What the future demands is not abolition but continued evolution. The recent addition of a Green Star for sustainability, the expansion into new markets and cuisines, and the growing sensitivity to the well-being of the chefs it evaluates all suggest an institution aware that relevance requires adaptation. The little red book that began as a scheme to wear out tires faster has become something its founders never intended: a mirror held up to the values of an entire industry. What the restaurant world sees in that mirror, and what it chooses to do about it, will say as much about the future of dining as any star ever could.
Frequently Asked Questions
What is the Michelin Guide?
The Michelin Guide is a restaurant and hotel guidebook published by the Michelin tire company that awards stars to restaurants for exceptional cooking and quality.
Why did Michelin create a restaurant guide?
The guide was originally created in 1900 to encourage people to drive more, which would increase demand for Michelin tires.

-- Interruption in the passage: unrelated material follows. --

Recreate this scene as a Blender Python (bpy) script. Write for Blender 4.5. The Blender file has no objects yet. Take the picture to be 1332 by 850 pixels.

What do Michelin stars mean?
One star means a very good restaurant, two stars mean excellent cooking worth a detour, and three stars mean exceptional cuisine worth a special journey.
When did Michelin stars start?
The star rating system began in the 1920s and expanded to the three-star system in 1931.
Do Michelin inspectors pay for their meals?
Yes, inspectors visit anonymously and pay for their meals to ensure unbiased reviews.